##### Material provided

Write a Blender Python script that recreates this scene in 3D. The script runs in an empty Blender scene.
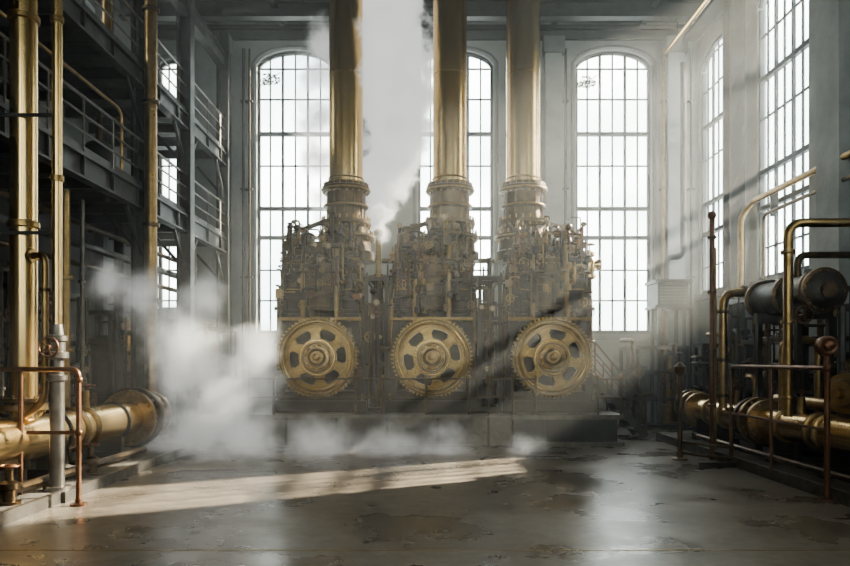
import bpy, math, random
from mathutils import Vector, Matrix
R=random.Random(7)
# ------------------------------------------------------------------ materials
def newmat(name):
    m=bpy.data.materials.new(name); m.use_nodes=True
    nt=m.node_tree; nt.nodes.clear()
    out=nt.nodes.new('ShaderNodeOutputMaterial')
    return m,nt,out
def pbr(name,c1,c2,metal,r1,r2,scale=3.0,bump=0.0,bscale=None,stretch=(1,1,1)):
    m,nt,out=newmat(name)
    b=nt.nodes.new('ShaderNodeBsdfPrincipled')
    tc=nt.nodes.new('ShaderNodeTexCoord'); mp=nt.nodes.new('ShaderNodeMapping')
    mp.inputs['Scale'].default_value=stretch
    nt.links.new(tc.outputs['Object'],mp.inputs[0])
    n=nt.nodes.new('ShaderNodeTexNoise'); n.inputs['Scale'].default_value=scale; n.inputs['Detail'].default_value=6; n.inputs['Roughness'].default_value=.65
    nt.links.new(mp.outputs[0],n.inputs['Vector'])
    cr=nt.nodes.new('ShaderNodeValToRGB'); cr.color_ramp.elements[0].position=.3; cr.color_ramp.elements[1].position=.7
    cr.color_ramp.elements[0].color=(*c1,1); cr.color_ramp.elements[1].color=(*c2,1)
    nt.links.new(n.outputs[0],cr.inputs[0]); nt.links.new(cr.outputs[0],b.inputs['Base Color'])
    mr=nt.nodes.new('ShaderNodeMapRange'); mr.inputs[1].default_value=.3; mr.inputs[2].default_value=.7
    mr.inputs[3].default_value=r1; mr.inputs[4].default_value=r2
    nt.links.new(n.outputs[0],mr.inputs[0]); nt.links.new(mr.outputs[0],b.inputs['Roughness'])
    b.inputs['Metallic'].default_value=metal
    if bump:
        n2=nt.nodes.new('ShaderNodeTexNoise'); n2.inputs['Scale'].default_value=bscale or scale*4; n2.inputs['Detail'].default_value=5
        nt.links.new(mp.outputs[0],n2.inputs['Vector'])
        bp=nt.nodes.new('ShaderNodeBump'); bp.inputs['Strength'].default_value=bump; bp.inputs['Distance'].default_value=.05
        nt.links.new(n2.outputs[0],bp.inputs['Height']); nt.links.new(bp.outputs[0],b.inputs['Normal'])
    nt.links.new(b.outputs[0],out.inputs[0])
    return m
BRASS=pbr('brass_polished',(.50,.35,.155),(.64,.46,.215),1,.27,.20,.9,.0,9,(1,1,.3))
SATIN=pbr('brass_satin',(.13,.085,.033),(.34,.235,.095),1,.42,.24,4.0,.04)
BRASSD=pbr('brass_aged',(.15,.098,.04),(.33,.225,.10),1,.42,.26,5.0,.05)
BRONZE=pbr('bronze_dark',(.035,.026,.016),(.12,.08,.043),1,.48,.3,5.0,.12)
IRON=pbr('cast_iron_dark',(.008,.0075,.007),(.028,.023,.018),.7,.55,.36,4.0,.12)
STEEL=pbr('painted_steel_grey',(.020,.0205,.020),(.048,.048,.045),.4,.6,.45,3.0,.1)
STEELL=pbr('steel_worn',(.08,.073,.065),(.19,.172,.15),.9,.5,.35,4.0,.1)
COPPER=pbr('copper_rusty',(.07,.036,.02),(.16,.08,.045),.9,.5,.35,6.0,.1)
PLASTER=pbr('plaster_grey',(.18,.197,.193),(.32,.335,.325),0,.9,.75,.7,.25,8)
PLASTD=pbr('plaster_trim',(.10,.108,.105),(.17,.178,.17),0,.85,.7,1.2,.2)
CONC=pbr('plinth_concrete',(.045,.04,.034),(.11,.096,.082),0,.85,.6,2.0,.3)
FRAME=pbr('window_frame_steel',(.03,.034,.035),(.06,.066,.066),.3,.6,.5,4.0)
WHITE=pbr('gauge_face_enamel',(.20,.18,.14),(.3,.27,.21),0,.4,.3,6)
CEIL=pbr('ceiling_boards',(.018,.018,.018),(.045,.041,.036),0,.9,.7,1.5,.2,None,(1,6,1))
LEAF=pbr('leaf_green',(.03,.06,.02),(.07,.10,.03),0,.6,.5,6)

# glass
GLASS,nt,out=newmat('window_glass')
t=nt.nodes.new('ShaderNodeBsdfTransparent'); t.inputs[0].default_value=(.93,.96,.955,1)
g=nt.nodes.new('ShaderNodeBsdfGlossy'); g.inputs['Roughness'].default_value=.08
mx=nt.nodes.new('ShaderNodeMixShader'); mx.inputs[0].default_value=.05
nt.links.new(t.outputs[0],mx.inputs[1]); nt.links.new(g.outputs[0],mx.inputs[2]); nt.links.new(mx.outputs[0],out.inputs[0])

# floor : worn wet concrete with expansion joints
FLOOR,nt,out=newmat('floor_worn_wet_concrete')
L=nt.links.new; N=nt.nodes.new
b=N('ShaderNodeBsdfPrincipled'); tc=N('ShaderNodeTexCoord')
n1=N('ShaderNodeTexNoise'); n1.inputs['Scale'].default_value=.6; n1.inputs['Detail'].default_value=6; n1.inputs['Roughness'].default_value=.58
n2=N('ShaderNodeTexNoise'); n2.inputs['Scale'].default_value=4.5; n2.inputs['Detail'].default_value=8; n2.inputs['Roughness'].default_value=.68
for n in (n1,n2): L(tc.outputs['Object'],n.inputs['Vector'])
cr=N('ShaderNodeValToRGB'); e=cr.color_ramp.elements; e[0].position=.33; e[0].color=(.050,.042,.033,1); e[1].position=.68; e[1].color=(.185,.158,.126,1)
m1=cr.color_ramp.elements.new(.5); m1.color=(.105,.088,.070,1)
m2=N('ShaderNodeMath'); m2.operation='MULTIPLY'; m2.inputs[1].default_value=.5; L(n1.outputs[0],m2.inputs[0])
mixf=N('ShaderNodeMath'); mixf.operation='MULTIPLY_ADD'; mixf.inputs[1].default_value=.5
L(n2.outputs[0],mixf.inputs[0]); L(m2.outputs[0],mixf.inputs[2])
L(mixf.outputs[0],cr.inputs[0]); L(cr.outputs[0],b.inputs['Base Color'])
rr=N('ShaderNodeMapRange'); rr.inputs[1].default_value=.3; rr.inputs[2].default_value=.7; rr.inputs[3].default_value=.16; rr.inputs[4].default_value=.46
L(n1.outputs[0],rr.inputs[0]); L(rr.outputs[0],b.inputs['Roughness'])
bp=N('ShaderNodeBump'); bp.inputs['Strength'].default_value=.14; bp.inputs['Distance'].default_value=.02
L(n2.outputs[0],bp.inputs['Height']); L(bp.outputs[0],b.inputs['Normal'])
L(b.outputs[0],out.inputs[0])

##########

» Exercise task: Write the listing out a second time exactly, dropping all images.

» Reply to the exercise:
Write a Blender Python script that recreates this scene in 3D. The script runs in an empty Blender scene.
import bpy, math, random
from mathutils import Vector, Matrix
R=random.Random(7)
# ------------------------------------------------------------------ materials
def newmat(name):
    m=bpy.data.materials.new(name); m.use_nodes=True
    nt=m.node_tree; nt.nodes.clear()
    out=nt.nodes.new('ShaderNodeOutputMaterial')
    return m,nt,out
def pbr(name,c1,c2,metal,r1,r2,scale=3.0,bump=0.0,bscale=None,stretch=(1,1,1)):
    m,nt,out=newmat(name)
    b=nt.nodes.new('ShaderNodeBsdfPrincipled')
    tc=nt.nodes.new('ShaderNodeTexCoord'); mp=nt.nodes.new('ShaderNodeMapping')
    mp.inputs['Scale'].default_value=stretch
    nt.links.new(tc.outputs['Object'],mp.inputs[0])
    n=nt.nodes.new('ShaderNodeTexNoise'); n.inputs['Scale'].default_value=scale; n.inputs['Detail'].default_value=6; n.inputs['Roughness'].default_value=.65
    nt.links.new(mp.outputs[0],n.inputs['Vector'])
    cr=nt.nodes.new('ShaderNodeValToRGB'); cr.color_ramp.elements[0].position=.3; cr.color_ramp.elements[1].position=.7
    cr.color_ramp.elements[0].color=(*c1,1); cr.color_ramp.elements[1].color=(*c2,1)
    nt.links.new(n.outputs[0],cr.inputs[0]); nt.links.new(cr.outputs[0],b.inputs['Base Color'])
    mr=nt.nodes.new('ShaderNodeMapRange'); mr.inputs[1].default_value=.3; mr.inputs[2].default_value=.7
    mr.inputs[3].default_value=r1; mr.inputs[4].default_value=r2
    nt.links.new(n.outputs[0],mr.inputs[0]); nt.links.new(mr.outputs[0],b.inputs['Roughness'])
    b.inputs['Metallic'].default_value=metal
    if bump:
        n2=nt.nodes.new('ShaderNodeTexNoise'); n2.inputs['Scale'].default_value=bscale or scale*4; n2.inputs['Detail'].default_value=5
        nt.links.new(mp.outputs[0],n2.inputs['Vector'])
        bp=nt.nodes.new('ShaderNodeBump'); bp.inputs['Strength'].default_value=bump; bp.inputs['Distance'].default_value=.05
        nt.links.new(n2.outputs[0],bp.inputs['Height']); nt.links.new(bp.outputs[0],b.inputs['Normal'])
    nt.links.new(b.outputs[0],out.inputs[0])
    return m
BRASS=pbr('brass_polished',(.50,.35,.155),(.64,.46,.215),1,.27,.20,.9,.0,9,(1,1,.3))
SATIN=pbr('brass_satin',(.13,.085,.033),(.34,.235,.095),1,.42,.24,4.0,.04)
BRASSD=pbr('brass_aged',(.15,.098,.04),(.33,.225,.10),1,.42,.26,5.0,.05)
BRONZE=pbr('bronze_dark',(.035,.026,.016),(.12,.08,.043),1,.48,.3,5.0,.12)
IRON=pbr('cast_iron_dark',(.008,.0075,.007),(.028,.023,.018),.7,.55,.36,4.0,.12)
STEEL=pbr('painted_steel_grey',(.020,.0205,.020),(.048,.048,.045),.4,.6,.45,3.0,.1)
STEELL=pbr('steel_worn',(.08,.073,.065),(.19,.172,.15),.9,.5,.35,4.0,.1)
COPPER=pbr('copper_rusty',(.07,.036,.02),(.16,.08,.045),.9,.5,.35,6.0,.1)
PLASTER=pbr('plaster_grey',(.18,.197,.193),(.32,.335,.325),0,.9,.75,.7,.25,8)
PLASTD=pbr('plaster_trim',(.10,.108,.105),(.17,.178,.17),0,.85,.7,1.2,.2)
CONC=pbr('plinth_concrete',(.045,.04,.034),(.11,.096,.082),0,.85,.6,2.0,.3)
FRAME=pbr('window_frame_steel',(.03,.034,.035),(.06,.066,.066),.3,.6,.5,4.0)
WHITE=pbr('gauge_face_enamel',(.20,.18,.14),(.3,.27,.21),0,.4,.3,6)
CEIL=pbr('ceiling_boards',(.018,.018,.018),(.045,.041,.036),0,.9,.7,1.5,.2,None,(1,6,1))
LEAF=pbr('leaf_green',(.03,.06,.02),(.07,.10,.03),0,.6,.5,6)

# glass
GLASS,nt,out=newmat('window_glass')
t=nt.nodes.new('ShaderNodeBsdfTransparent'); t.inputs[0].default_value=(.93,.96,.955,1)
g=nt.nodes.new('ShaderNodeBsdfGlossy'); g.inputs['Roughness'].default_value=.08
mx=nt.nodes.new('ShaderNodeMixShader'); mx.inputs[0].default_value=.05
nt.links.new(t.outputs[0],mx.inputs[1]); nt.links.new(g.outputs[0],mx.inputs[2]); nt.links.new(mx.outputs[0],out.inputs[0])

# floor : worn wet concrete with expansion joints
FLOOR,nt,out=newmat('floor_worn_wet_concrete')
L=nt.links.new; N=nt.nodes.new
b=N('ShaderNodeBsdfPrincipled'); tc=N('ShaderNodeTexCoord')
n1=N('ShaderNodeTexNoise'); n1.inputs['Scale'].default_value=.6; n1.inputs['Detail'].default_value=6; n1.inputs['Roughness'].default_value=.58
n2=N('ShaderNodeTexNoise'); n2.inputs['Scale'].default_value=4.5; n2.inputs['Detail'].default_value=8; n2.inputs['Roughness'].default_value=.68
for n in (n1,n2): L(tc.outputs['Object'],n.inputs['Vector'])
cr=N('ShaderNodeValToRGB'); e=cr.color_ramp.elements; e[0].position=.33; e[0].color=(.050,.042,.033,1); e[1].position=.68; e[1].color=(.185,.158,.126,1)
m1=cr.color_ramp.elements.new(.5); m1.color=(.105,.088,.070,1)
m2=N('ShaderNodeMath'); m2.operation='MULTIPLY'; m2.inputs[1].default_value=.5; L(n1.outputs[0],m2.inputs[0])
mixf=N('ShaderNodeMath'); mixf.operation='MULTIPLY_ADD'; mixf.inputs[1].default_value=.5
L(n2.outputs[0],mixf.inputs[0]); L(m2.outputs[0],mixf.inputs[2])
L(mixf.outputs[0],cr.inputs[0]); L(cr.outputs[0],b.inputs['Base Color'])
rr=N('ShaderNodeMapRange'); rr.inputs[1].default_value=.3; rr.inputs[2].default_value=.7; rr.inputs[3].default_value=.16; rr.inputs[4].default_value=.46
L(n1.outputs[0],rr.inputs[0]); L(rr.outputs[0],b.inputs['Roughness'])
bp=N('ShaderNodeBump'); bp.inputs['Strength'].default_value=.14; bp.inputs['Distance'].default_value=.02
L(n2.outputs[0],bp.inputs['Height']); L(bp.outputs[0],b.inputs['Normal'])
L(b.outputs[0],out.inputs[0])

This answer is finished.